- **Exercise task**:
Restate, word for word, every line of the data.

- **Given records**:
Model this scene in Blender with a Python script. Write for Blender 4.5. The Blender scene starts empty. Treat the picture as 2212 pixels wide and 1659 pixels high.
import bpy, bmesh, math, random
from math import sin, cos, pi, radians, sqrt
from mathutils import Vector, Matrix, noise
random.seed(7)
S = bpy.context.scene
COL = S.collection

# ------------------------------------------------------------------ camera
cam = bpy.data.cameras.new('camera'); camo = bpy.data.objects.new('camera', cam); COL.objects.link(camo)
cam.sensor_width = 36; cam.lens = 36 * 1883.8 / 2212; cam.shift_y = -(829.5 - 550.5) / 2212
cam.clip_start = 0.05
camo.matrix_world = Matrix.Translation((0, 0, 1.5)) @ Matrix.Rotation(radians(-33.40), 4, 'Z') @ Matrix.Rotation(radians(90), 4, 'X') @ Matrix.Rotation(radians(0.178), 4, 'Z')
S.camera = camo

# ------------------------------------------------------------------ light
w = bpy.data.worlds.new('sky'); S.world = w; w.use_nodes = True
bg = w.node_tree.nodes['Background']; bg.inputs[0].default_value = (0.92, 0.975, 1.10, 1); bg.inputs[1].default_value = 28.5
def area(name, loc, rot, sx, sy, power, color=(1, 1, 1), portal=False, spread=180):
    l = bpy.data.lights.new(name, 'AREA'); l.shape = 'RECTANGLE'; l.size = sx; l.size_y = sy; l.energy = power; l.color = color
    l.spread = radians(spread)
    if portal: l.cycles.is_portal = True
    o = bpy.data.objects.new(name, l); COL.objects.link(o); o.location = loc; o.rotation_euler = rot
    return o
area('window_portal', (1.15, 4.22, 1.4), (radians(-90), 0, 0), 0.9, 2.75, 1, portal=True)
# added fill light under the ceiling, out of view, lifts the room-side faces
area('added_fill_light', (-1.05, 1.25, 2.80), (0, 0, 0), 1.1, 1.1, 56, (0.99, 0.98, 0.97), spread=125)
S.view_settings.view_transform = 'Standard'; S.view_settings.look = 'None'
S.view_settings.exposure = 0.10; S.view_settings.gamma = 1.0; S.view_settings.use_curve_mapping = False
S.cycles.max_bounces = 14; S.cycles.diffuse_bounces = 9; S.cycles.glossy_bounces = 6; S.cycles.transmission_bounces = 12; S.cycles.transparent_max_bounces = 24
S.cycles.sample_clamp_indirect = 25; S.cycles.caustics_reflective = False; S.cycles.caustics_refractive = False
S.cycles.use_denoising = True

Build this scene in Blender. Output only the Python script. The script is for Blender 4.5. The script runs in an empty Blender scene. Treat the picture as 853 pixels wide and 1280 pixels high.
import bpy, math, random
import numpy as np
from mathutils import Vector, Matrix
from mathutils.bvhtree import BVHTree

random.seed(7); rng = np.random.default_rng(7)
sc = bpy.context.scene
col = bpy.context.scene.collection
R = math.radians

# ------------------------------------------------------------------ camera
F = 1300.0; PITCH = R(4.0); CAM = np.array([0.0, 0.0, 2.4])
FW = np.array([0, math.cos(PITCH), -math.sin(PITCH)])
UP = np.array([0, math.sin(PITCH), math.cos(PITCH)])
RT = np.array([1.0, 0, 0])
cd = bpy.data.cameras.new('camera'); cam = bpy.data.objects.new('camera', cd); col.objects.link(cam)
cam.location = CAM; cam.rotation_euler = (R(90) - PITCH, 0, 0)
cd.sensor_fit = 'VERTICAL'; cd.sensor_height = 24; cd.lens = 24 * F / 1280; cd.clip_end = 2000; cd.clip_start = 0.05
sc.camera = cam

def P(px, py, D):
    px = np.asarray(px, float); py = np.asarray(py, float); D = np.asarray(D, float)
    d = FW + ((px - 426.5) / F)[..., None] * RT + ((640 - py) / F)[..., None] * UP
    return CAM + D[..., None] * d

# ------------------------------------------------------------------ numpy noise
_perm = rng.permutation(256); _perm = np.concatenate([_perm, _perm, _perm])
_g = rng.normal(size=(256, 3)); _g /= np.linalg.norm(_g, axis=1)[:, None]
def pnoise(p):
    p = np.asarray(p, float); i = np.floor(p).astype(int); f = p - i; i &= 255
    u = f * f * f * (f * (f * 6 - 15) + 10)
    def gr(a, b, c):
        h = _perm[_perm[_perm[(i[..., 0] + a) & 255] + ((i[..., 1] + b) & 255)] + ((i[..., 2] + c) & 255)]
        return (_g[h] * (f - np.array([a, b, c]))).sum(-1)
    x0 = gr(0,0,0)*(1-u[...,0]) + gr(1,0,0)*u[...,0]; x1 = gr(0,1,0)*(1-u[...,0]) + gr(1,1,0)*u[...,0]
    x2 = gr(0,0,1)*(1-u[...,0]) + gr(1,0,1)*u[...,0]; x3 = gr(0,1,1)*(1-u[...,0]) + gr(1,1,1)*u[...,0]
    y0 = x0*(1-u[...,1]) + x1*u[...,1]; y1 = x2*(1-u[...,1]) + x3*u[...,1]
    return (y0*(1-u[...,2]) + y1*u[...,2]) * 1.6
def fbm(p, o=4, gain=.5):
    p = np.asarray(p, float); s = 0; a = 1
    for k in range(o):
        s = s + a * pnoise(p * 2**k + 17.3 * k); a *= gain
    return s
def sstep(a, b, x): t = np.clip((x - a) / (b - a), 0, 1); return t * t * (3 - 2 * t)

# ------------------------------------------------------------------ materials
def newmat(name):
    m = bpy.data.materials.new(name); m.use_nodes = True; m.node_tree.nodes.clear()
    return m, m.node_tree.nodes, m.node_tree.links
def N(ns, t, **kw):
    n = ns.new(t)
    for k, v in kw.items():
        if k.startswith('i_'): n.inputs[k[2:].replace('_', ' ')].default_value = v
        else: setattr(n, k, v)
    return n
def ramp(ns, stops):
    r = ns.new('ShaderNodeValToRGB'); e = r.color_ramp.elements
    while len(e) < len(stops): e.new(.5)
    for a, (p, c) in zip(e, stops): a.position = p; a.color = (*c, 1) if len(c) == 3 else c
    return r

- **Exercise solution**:
Model this scene in Blender with a Python script. Write for Blender 4.5. The Blender scene starts empty. Treat the picture as 2212 pixels wide and 1659 pixels high.
import bpy, bmesh, math, random
from math import sin, cos, pi, radians, sqrt
from mathutils import Vector, Matrix, noise
random.seed(7)
S = bpy.context.scene
COL = S.collection

# ------------------------------------------------------------------ camera
cam = bpy.data.cameras.new('camera'); camo = bpy.data.objects.new('camera', cam); COL.objects.link(camo)
cam.sensor_width = 36; cam.lens = 36 * 1883.8 / 2212; cam.shift_y = -(829.5 - 550.5) / 2212
cam.clip_start = 0.05
camo.matrix_world = Matrix.Translation((0, 0, 1.5)) @ Matrix.Rotation(radians(-33.40), 4, 'Z') @ Matrix.Rotation(radians(90), 4, 'X') @ Matrix.Rotation(radians(0.178), 4, 'Z')
S.camera = camo

# ------------------------------------------------------------------ light
w = bpy.data.worlds.new('sky'); S.world = w; w.use_nodes = True
bg = w.node_tree.nodes['Background']; bg.inputs[0].default_value = (0.92, 0.975, 1.10, 1); bg.inputs[1].default_value = 28.5
def area(name, loc, rot, sx, sy, power, color=(1, 1, 1), portal=False, spread=180):
    l = bpy.data.lights.new(name, 'AREA'); l.shape = 'RECTANGLE'; l.size = sx; l.size_y = sy; l.energy = power; l.color = color
    l.spread = radians(spread)
    if portal: l.cycles.is_portal = True
    o = bpy.data.objects.new(name, l); COL.objects.link(o); o.location = loc; o.rotation_euler = rot
    return o
area('window_portal', (1.15, 4.22, 1.4), (radians(-90), 0, 0), 0.9, 2.75, 1, portal=True)
# added fill light under the ceiling, out of view, lifts the room-side faces
area('added_fill_light', (-1.05, 1.25, 2.80), (0, 0, 0), 1.1, 1.1, 56, (0.99, 0.98, 0.97), spread=125)
S.view_settings.view_transform = 'Standard'; S.view_settings.look = 'None'
S.view_settings.exposure = 0.10; S.view_settings.gamma = 1.0; S.view_settings.use_curve_mapping = False
S.cycles.max_bounces = 14; S.cycles.diffuse_bounces = 9; S.cycles.glossy_bounces = 6; S.cycles.transmission_bounces = 12; S.cycles.transparent_max_bounces = 24
S.cycles.sample_clamp_indirect = 25; S.cycles.caustics_reflective = False; S.cycles.caustics_refractive = False
S.cycles.use_denoising = True

Build this scene in Blender. Output only the Python script. The script is for Blender 4.5. The script runs in an empty Blender scene. Treat the picture as 853 pixels wide and 1280 pixels high.
import bpy, math, random
import numpy as np
from mathutils import Vector, Matrix
from mathutils.bvhtree import BVHTree

random.seed(7); rng = np.random.default_rng(7)
sc = bpy.context.scene
col = bpy.context.scene.collection
R = math.radians

# ------------------------------------------------------------------ camera
F = 1300.0; PITCH = R(4.0); CAM = np.array([0.0, 0.0, 2.4])
FW = np.array([0, math.cos(PITCH), -math.sin(PITCH)])
UP = np.array([0, math.sin(PITCH), math.cos(PITCH)])
RT = np.array([1.0, 0, 0])
cd = bpy.data.cameras.new('camera'); cam = bpy.data.objects.new('camera', cd); col.objects.link(cam)
cam.location = CAM; cam.rotation_euler = (R(90) - PITCH, 0, 0)
cd.sensor_fit = 'VERTICAL'; cd.sensor_height = 24; cd.lens = 24 * F / 1280; cd.clip_end = 2000; cd.clip_start = 0.05
sc.camera = cam

def P(px, py, D):
    px = np.asarray(px, float); py = np.asarray(py, float); D = np.asarray(D, float)
    d = FW + ((px - 426.5) / F)[..., None] * RT + ((640 - py) / F)[..., None] * UP
    return CAM + D[..., None] * d

# ------------------------------------------------------------------ numpy noise
_perm = rng.permutation(256); _perm = np.concatenate([_perm, _perm, _perm])
_g = rng.normal(size=(256, 3)); _g /= np.linalg.norm(_g, axis=1)[:, None]
def pnoise(p):
    p = np.asarray(p, float); i = np.floor(p).astype(int); f = p - i; i &= 255
    u = f * f * f * (f * (f * 6 - 15) + 10)
    def gr(a, b, c):
        h = _perm[_perm[_perm[(i[..., 0] + a) & 255] + ((i[..., 1] + b) & 255)] + ((i[..., 2] + c) & 255)]
        return (_g[h] * (f - np.array([a, b, c]))).sum(-1)
    x0 = gr(0,0,0)*(1-u[...,0]) + gr(1,0,0)*u[...,0]; x1 = gr(0,1,0)*(1-u[...,0]) + gr(1,1,0)*u[...,0]
    x2 = gr(0,0,1)*(1-u[...,0]) + gr(1,0,1)*u[...,0]; x3 = gr(0,1,1)*(1-u[...,0]) + gr(1,1,1)*u[...,0]
    y0 = x0*(1-u[...,1]) + x1*u[...,1]; y1 = x2*(1-u[...,1]) + x3*u[...,1]
    return (y0*(1-u[...,2]) + y1*u[...,2]) * 1.6
def fbm(p, o=4, gain=.5):
    p = np.asarray(p, float); s = 0; a = 1
    for k in range(o):
        s = s + a * pnoise(p * 2**k + 17.3 * k); a *= gain
    return s
def sstep(a, b, x): t = np.clip((x - a) / (b - a), 0, 1); return t * t * (3 - 2 * t)

# ------------------------------------------------------------------ materials
def newmat(name):
    m = bpy.data.materials.new(name); m.use_nodes = True; m.node_tree.nodes.clear()
    return m, m.node_tree.nodes, m.node_tree.links
def N(ns, t, **kw):
    n = ns.new(t)
    for k, v in kw.items():
        if k.startswith('i_'): n.inputs[k[2:].replace('_', ' ')].default_value = v
        else: setattr(n, k, v)
    return n
def ramp(ns, stops):
    r = ns.new('ShaderNodeValToRGB'); e = r.color_ramp.elements
    while len(e) < len(stops): e.new(.5)
    for a, (p, c) in zip(e, stops): a.position = p; a.color = (*c, 1) if len(c) == 3 else c
    return r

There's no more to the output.